Aus seiner Sicht hat er so oder so seine Arbeit zu tun. Auch aus diesem Grunde will es
nicht ohne weiteres einleuchten, dass für die Haftung des Arbeitnehmers je nach dem, ob
das Betriebsmittel dem Arbeitgeber oder einem Dritten gehört, unterschiedliche Maßstäbe
gelten sollen.
(2) Vor diesem Hintergrund fehlt es nicht an Versuchen, die Haftung des Arbeitnehmers
wenigstens bei Beschädigung arbeitgeberfremder Betriebsmittel auch dem Dritten - dem
Eigentümer - gegenüber nach Maßgabe der Rechtsprechung zur gefahrgeneigten Arbeit zu
beschränken (s. etwa Baumert aaO S. 142f.; Denck, Der Schutz des Arbeitnehmers vor der
Außenhaftung, S. 137ff.; Gamillscheg/Hanau, Die Haftung des Arbeitnehmers, 2. Aufl., S.

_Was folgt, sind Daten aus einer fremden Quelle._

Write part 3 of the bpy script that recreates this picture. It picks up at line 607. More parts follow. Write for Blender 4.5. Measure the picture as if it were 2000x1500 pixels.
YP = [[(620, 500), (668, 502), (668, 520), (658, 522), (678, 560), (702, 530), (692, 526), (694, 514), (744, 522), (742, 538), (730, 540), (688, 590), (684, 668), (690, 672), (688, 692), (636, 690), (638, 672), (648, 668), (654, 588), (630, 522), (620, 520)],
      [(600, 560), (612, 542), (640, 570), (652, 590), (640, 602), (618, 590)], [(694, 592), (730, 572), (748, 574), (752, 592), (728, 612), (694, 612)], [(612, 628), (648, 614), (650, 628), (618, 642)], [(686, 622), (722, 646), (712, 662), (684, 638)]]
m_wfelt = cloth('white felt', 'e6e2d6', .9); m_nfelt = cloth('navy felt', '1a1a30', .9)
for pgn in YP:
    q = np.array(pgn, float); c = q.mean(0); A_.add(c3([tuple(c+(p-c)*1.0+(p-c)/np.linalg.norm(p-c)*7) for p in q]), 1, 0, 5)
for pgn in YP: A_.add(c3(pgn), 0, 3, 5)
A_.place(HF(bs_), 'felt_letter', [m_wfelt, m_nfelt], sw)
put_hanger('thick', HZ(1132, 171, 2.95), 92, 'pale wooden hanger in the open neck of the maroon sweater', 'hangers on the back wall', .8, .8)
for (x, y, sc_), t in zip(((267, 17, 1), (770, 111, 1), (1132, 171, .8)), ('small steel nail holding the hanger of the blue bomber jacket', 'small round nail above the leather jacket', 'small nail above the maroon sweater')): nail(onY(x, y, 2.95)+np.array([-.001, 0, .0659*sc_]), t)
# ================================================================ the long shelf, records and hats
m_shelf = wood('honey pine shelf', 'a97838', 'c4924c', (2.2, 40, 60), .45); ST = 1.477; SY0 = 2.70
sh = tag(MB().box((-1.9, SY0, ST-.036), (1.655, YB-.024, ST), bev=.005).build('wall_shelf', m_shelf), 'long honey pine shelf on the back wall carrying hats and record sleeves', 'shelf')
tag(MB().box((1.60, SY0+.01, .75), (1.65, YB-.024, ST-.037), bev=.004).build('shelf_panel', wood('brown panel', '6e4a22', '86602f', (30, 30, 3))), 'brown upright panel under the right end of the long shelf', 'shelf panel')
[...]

96f.; Günther/Hase AuR 1974, 364, 368f.; Pfeifer BB 1968, 132, 134; vgl. auch - aus
rechtspolitischer Sicht - Otto aaO). Auch dem vermag der Senat indes nicht zu folgen.
Wortlaut und Systematik der §§ 823ff BGB geben für eine Differenzierung je nach Art und
Funktion der beschädigten Sache wie auch nach Art und Grad des Verschuldens (s. insoweit
auch Baumert aaO S. 144) nichts her. Über das Fehlen einer arbeitsvertraglichen
Verbundenheit, die die eigentliche Rechtfertigung der Rechtsprechung zur gefahrgeneigten
Arbeit darstellt, lässt sich im Verhältnis zu einem von dem Arbeitgeber verschiedenen
Eigentümer auch bei den arbeitgeberfremden Betriebsmitteln nicht hinwegkommen. Die oben
(s. zu dd) für eine Rechtsfortbildung in Betracht gezogenen Gesichtspunkte versagen in
gleicher Weise auch hier und bieten ihrerseits keinen Anhalt für eine Sonderbehandlung
von Betriebsmitteln. Eine allgemeine Rechtsüberzeugung, dass der Arbeitnehmer zumindest
bei der Beschädigung von Betriebsmitteln auch im Verhältnis zu Dritten nur
eingeschränkt hafte, hat sich ebenfalls nicht herausgebildet (vgl. etwa Blomeyer ZfA
1975, 243, 316f.). Auch die hinsichtlich der Betriebsmittel zusätzlich ins Feld
geführten Argumente reichen für eine diesbezügliche Haftungsbeschränkung im Wege der
Rechtsfortbildung nicht aus. Soweit eine Parallele zum finanzierten Abzahlungskauf gezogen
und darauf verwiesen wird, dass nach den hierzu entwickelten Grundsätzen die Aufspaltung
in zwei Rechtsverhältnisse nicht zu Rechtsnachteilen für den Käufer führen dürfe
(Pfeifer aaO; Denck aaO S. 138), ist die rechtliche Ausgangslage insofern unvergleichbar
anders, als beim finanzierten Abzahlungskauf Vertragsbeziehungen ineinander greifen, an
denen der Käufer jeweils beteiligt ist. Die von der Rechtsprechung entwickelte Lösung
der hieraus erwachsenden Probleme wurzelt dementsprechend im Vertragsrecht. Demgegenüber
bestehen in dem hier untersuchten Verhältnis des Arbeitnehmers zu dem Eigentümer des
arbeitgeberfremden Betriebsmittels gerade keine Vertragsbeziehungen, sondern es geht
allein um einen deliktischen Anspruch. Soweit von anderer Seite eine Haftungsbeschränkung
zugunsten des Arbeitnehmers bei arbeitgeberfremden Betriebsmitteln aus der sog.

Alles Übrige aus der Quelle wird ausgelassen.